When he died she took up Japanese classical dancing. Much later, when back problems forced her to stop, her son suggested she try her hand at poetry. Already aged over 90, she made her poetic debut in a local newspaper and recalled of that first appearance in print "...I was very, very happy. I sent them another one and that also got published. So I kept on writing,"

Shibata self-published her first anthology, Kujikenaide [Don't Lose Heart] in 2009, her 98th year. Seeing the potential of her work, the publisher Asaka Shinsha brought out an illustrated edition, including 42 poems, the following year. Surprised and amazed by the positive reception to the book, which went on to top the best-seller list in January 2011, she said to her new-found audience: "A flower bloomed from a century-old tree, and it's all because of your support. Now I have a souvenir to bring to the after-world and boast about to my husband and my mother there."

Her second volume, Hyakusai [100 years old], was published in June 2011 for her centenary and has already sold several hundred thousand copies. Both works have been widely translated and English editions are planned. In Hyakusai she dedicated a poem to the victims of the 2011 Japanese earthquake, including the lines "I beg of you / Please do not allow your soul / To also be swept away".

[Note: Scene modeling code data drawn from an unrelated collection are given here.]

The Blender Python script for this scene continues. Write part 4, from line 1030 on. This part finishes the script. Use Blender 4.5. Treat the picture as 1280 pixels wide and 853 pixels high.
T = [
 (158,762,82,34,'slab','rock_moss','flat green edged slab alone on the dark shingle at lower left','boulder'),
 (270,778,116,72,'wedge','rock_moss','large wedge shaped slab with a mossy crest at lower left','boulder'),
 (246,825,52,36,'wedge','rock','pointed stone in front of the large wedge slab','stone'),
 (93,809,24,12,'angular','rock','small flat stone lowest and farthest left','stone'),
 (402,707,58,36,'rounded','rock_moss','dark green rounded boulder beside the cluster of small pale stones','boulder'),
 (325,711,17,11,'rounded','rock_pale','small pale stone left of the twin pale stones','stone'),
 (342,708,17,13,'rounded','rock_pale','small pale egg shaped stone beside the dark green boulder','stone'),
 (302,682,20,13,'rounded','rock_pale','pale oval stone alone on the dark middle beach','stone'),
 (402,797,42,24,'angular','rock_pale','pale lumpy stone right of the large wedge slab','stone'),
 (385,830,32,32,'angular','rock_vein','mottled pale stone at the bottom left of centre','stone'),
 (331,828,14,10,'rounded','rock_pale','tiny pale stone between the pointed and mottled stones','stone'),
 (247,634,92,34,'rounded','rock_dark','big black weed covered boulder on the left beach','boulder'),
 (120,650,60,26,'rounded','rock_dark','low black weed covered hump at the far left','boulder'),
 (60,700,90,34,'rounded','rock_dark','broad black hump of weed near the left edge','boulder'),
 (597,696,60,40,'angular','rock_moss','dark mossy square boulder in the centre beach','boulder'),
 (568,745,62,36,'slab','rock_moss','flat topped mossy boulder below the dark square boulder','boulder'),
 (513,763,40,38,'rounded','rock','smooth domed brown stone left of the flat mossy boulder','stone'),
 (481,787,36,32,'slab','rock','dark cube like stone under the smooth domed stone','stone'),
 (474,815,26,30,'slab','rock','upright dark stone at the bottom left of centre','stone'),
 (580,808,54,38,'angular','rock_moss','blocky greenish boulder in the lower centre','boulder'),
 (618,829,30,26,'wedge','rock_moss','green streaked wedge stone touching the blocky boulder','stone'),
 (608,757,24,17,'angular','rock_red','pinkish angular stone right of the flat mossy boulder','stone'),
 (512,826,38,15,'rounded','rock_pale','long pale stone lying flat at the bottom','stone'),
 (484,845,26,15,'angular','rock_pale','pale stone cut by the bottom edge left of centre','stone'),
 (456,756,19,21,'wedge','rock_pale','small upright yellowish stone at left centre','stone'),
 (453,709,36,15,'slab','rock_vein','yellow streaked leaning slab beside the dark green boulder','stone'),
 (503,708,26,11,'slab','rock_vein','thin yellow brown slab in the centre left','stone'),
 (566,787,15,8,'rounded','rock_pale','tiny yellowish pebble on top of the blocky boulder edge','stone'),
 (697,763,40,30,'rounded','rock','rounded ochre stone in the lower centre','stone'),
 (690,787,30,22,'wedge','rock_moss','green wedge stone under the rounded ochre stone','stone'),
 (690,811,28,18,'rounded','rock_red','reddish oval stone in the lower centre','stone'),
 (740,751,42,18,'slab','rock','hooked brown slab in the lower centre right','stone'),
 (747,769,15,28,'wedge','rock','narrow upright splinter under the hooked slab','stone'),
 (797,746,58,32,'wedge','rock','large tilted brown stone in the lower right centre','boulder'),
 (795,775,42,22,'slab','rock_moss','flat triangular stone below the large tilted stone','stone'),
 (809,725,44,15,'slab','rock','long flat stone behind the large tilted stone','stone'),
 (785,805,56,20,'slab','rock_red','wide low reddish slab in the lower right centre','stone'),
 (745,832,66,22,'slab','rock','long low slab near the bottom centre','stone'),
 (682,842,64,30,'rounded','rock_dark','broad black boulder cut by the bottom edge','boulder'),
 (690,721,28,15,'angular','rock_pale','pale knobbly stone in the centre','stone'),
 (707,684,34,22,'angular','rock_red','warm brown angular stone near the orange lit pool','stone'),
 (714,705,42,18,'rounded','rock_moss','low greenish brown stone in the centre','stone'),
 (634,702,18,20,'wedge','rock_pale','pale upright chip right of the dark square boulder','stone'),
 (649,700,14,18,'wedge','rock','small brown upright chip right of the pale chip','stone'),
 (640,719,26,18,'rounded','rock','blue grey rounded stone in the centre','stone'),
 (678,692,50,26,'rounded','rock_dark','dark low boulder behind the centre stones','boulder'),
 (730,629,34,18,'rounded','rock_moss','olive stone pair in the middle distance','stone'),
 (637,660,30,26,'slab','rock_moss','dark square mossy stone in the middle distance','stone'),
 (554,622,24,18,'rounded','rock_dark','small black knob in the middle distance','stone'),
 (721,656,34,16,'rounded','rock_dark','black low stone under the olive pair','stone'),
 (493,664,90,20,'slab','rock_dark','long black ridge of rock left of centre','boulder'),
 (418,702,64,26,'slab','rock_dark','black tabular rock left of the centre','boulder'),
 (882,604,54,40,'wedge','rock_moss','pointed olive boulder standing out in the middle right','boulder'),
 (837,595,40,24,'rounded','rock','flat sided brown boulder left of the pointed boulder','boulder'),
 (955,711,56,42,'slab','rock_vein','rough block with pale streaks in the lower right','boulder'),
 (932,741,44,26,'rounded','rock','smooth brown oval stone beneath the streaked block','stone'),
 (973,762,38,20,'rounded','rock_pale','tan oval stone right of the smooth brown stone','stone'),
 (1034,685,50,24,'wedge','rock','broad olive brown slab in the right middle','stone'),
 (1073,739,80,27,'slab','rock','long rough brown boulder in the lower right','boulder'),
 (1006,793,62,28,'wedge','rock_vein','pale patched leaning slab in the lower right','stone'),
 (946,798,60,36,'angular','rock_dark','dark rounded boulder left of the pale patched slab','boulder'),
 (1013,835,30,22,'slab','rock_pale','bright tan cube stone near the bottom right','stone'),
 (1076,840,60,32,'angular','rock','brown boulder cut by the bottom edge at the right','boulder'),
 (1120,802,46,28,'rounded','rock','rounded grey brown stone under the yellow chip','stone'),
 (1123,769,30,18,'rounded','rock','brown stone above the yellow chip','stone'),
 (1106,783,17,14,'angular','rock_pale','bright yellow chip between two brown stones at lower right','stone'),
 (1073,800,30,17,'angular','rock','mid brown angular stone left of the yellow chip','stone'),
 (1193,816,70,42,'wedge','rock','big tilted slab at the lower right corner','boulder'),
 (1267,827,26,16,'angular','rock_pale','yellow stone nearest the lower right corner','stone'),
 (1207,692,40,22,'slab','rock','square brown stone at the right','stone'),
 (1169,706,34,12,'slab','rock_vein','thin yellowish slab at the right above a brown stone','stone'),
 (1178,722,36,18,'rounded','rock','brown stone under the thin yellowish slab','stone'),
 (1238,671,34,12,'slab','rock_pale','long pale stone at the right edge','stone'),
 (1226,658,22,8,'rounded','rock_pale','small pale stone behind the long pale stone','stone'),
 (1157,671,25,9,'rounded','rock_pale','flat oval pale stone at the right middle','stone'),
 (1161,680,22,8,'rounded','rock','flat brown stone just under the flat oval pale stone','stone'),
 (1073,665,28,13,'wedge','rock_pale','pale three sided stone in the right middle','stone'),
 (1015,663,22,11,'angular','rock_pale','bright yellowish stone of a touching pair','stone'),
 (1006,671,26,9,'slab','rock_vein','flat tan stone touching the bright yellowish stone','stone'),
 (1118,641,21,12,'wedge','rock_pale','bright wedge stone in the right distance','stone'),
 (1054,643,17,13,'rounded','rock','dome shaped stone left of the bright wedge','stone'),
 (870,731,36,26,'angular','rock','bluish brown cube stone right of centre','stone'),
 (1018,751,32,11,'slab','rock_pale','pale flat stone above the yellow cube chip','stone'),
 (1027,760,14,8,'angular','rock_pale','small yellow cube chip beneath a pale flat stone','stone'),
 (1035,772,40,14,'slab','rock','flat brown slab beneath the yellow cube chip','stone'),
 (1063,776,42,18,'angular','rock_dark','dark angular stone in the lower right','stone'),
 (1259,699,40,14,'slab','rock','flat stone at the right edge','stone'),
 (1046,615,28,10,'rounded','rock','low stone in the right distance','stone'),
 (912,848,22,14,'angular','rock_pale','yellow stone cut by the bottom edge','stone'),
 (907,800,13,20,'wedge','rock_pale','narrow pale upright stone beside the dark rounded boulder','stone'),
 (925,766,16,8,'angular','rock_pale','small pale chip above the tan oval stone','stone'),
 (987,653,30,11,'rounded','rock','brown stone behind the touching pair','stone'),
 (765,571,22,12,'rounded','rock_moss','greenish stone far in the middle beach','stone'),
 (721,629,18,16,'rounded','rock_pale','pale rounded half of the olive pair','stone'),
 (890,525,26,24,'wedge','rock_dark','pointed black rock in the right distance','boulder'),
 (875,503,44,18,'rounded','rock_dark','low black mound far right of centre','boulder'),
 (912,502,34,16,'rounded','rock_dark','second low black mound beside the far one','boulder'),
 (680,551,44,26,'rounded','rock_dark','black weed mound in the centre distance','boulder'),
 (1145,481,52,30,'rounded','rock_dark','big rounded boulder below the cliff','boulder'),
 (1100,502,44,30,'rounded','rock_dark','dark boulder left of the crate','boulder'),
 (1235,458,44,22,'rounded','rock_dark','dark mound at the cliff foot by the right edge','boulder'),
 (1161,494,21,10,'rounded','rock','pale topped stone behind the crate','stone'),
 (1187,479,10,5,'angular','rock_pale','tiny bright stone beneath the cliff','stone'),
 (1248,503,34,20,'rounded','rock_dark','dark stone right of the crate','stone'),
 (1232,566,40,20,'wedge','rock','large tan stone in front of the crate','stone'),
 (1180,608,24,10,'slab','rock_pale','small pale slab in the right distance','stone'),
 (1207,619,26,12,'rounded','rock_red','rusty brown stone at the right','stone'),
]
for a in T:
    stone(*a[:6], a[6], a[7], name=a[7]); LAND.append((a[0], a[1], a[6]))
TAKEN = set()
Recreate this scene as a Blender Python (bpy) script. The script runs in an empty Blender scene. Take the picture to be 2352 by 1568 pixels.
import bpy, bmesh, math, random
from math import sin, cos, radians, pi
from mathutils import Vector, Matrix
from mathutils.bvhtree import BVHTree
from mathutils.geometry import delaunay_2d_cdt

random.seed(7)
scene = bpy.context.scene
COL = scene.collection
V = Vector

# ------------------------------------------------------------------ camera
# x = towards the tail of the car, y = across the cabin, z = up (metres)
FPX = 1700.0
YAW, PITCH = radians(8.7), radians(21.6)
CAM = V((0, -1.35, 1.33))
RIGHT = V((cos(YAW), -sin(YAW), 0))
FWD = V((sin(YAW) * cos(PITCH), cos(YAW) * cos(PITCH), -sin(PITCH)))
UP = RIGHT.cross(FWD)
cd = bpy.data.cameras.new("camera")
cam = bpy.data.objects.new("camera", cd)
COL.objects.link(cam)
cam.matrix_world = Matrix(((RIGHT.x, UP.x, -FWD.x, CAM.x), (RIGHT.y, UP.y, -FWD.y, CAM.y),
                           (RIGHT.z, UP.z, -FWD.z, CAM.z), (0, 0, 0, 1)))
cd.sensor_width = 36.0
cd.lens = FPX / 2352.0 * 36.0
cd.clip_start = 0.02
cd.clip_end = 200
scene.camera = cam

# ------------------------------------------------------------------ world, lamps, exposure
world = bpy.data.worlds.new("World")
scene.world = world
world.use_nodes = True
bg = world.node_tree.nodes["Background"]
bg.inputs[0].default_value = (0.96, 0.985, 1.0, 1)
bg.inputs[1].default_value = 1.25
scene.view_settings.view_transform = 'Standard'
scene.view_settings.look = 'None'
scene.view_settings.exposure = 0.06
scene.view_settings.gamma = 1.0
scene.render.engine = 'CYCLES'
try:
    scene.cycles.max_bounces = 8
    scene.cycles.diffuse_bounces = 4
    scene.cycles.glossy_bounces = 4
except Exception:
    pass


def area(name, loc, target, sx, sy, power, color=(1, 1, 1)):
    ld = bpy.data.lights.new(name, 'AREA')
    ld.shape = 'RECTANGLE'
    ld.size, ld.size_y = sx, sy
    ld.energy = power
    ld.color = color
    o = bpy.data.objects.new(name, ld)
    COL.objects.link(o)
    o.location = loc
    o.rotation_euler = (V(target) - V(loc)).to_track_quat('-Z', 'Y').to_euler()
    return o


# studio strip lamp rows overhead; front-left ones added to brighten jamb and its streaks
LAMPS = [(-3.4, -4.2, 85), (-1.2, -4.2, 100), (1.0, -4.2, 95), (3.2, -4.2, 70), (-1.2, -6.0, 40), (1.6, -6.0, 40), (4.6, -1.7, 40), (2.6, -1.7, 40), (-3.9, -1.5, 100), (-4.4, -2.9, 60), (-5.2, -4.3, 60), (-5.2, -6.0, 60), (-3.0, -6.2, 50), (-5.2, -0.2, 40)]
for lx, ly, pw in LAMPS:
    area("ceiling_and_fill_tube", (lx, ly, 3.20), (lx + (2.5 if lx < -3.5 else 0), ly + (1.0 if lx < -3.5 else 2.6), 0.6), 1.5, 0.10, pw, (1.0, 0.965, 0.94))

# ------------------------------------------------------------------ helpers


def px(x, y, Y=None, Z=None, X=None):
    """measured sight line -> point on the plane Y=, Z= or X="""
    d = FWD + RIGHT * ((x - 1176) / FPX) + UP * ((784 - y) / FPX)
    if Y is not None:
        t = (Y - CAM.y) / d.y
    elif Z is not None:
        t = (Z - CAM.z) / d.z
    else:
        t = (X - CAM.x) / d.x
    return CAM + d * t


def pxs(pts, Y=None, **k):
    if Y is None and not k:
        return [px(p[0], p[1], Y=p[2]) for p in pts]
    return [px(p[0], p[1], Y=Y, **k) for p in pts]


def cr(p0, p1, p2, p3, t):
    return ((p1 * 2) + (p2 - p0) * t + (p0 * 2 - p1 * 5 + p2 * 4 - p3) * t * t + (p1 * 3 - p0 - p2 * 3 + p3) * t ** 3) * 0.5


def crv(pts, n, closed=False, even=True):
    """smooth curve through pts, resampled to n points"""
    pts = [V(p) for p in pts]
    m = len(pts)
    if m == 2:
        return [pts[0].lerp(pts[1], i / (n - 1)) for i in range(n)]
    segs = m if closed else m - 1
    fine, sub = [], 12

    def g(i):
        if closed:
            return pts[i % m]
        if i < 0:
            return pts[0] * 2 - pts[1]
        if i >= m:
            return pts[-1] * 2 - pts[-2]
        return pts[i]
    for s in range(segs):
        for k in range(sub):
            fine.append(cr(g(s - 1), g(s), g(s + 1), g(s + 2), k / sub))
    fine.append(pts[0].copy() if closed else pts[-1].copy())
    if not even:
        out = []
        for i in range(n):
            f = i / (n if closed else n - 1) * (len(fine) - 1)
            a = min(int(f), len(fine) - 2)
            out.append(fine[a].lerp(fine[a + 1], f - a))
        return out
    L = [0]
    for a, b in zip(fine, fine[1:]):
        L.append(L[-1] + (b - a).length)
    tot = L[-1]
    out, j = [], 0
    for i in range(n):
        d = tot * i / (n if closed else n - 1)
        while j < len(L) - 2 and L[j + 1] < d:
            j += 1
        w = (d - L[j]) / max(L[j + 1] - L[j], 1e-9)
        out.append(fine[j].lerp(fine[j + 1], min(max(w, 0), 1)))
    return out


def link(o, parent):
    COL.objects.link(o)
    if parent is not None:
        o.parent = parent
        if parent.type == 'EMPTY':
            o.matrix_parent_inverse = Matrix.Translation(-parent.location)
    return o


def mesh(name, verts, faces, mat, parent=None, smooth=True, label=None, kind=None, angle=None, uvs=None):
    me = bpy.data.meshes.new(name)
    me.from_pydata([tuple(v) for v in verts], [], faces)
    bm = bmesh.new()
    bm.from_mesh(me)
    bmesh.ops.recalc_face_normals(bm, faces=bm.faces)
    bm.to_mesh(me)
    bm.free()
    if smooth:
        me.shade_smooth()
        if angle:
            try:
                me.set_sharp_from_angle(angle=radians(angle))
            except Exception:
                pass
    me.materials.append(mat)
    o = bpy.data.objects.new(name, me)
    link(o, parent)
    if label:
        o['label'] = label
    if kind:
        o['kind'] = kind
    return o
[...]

Last year she collaborated with Ursula Gräfe on a German edition of her work, Du bist nie zu alt, um glücklich zu sein [You are never too old to be happy]. Gräfe said "...Kujikenaide was very well received in Germany. My own father, who is over 90 years old and not much of a reader loves Mrs Shibata's poems. With their simple but atmospheric mood they touch him as related to his own feelings as an older person, he says. And even across cultural boundaries he felt great understanding and the joy of living which is expressed in the poems."

Shibata's son remarked that "She kept writing poems until she was about 100. She needed help when she walked in the past half-year, although she was full of vigour."

She considered the poems to be a way of thanking those who had looked after her during her long life: "I've lived to this age thanks to support from my family, friends, caregivers and doctors, and am transforming my gratitude into poetry to tell them, 'Thank you, I am really happy.'" Asked about the creative process, she said "I think about many things: my past, my family, my daily life. I immerse myself in my memories and write about them." The resulting verse is a mix of observations on life, domestic matters, people around her and growing old. Here is one of those poems:

My Reply

In my ears the wind

Invited me

In intoxicating tones

"Shall we go now

To the other side?"

So, I

Quickly replied

"I'll stay here

Just a bit longer

There are still some things

Left undone"

The wind

With a pout on her face

Swiftly returned from whence she

came.

Toyo Shibata, poet: born Ibaraki, Japan 26 June 1911; married twice (one son by second marriage); died Utsunomiya 20 January 2013.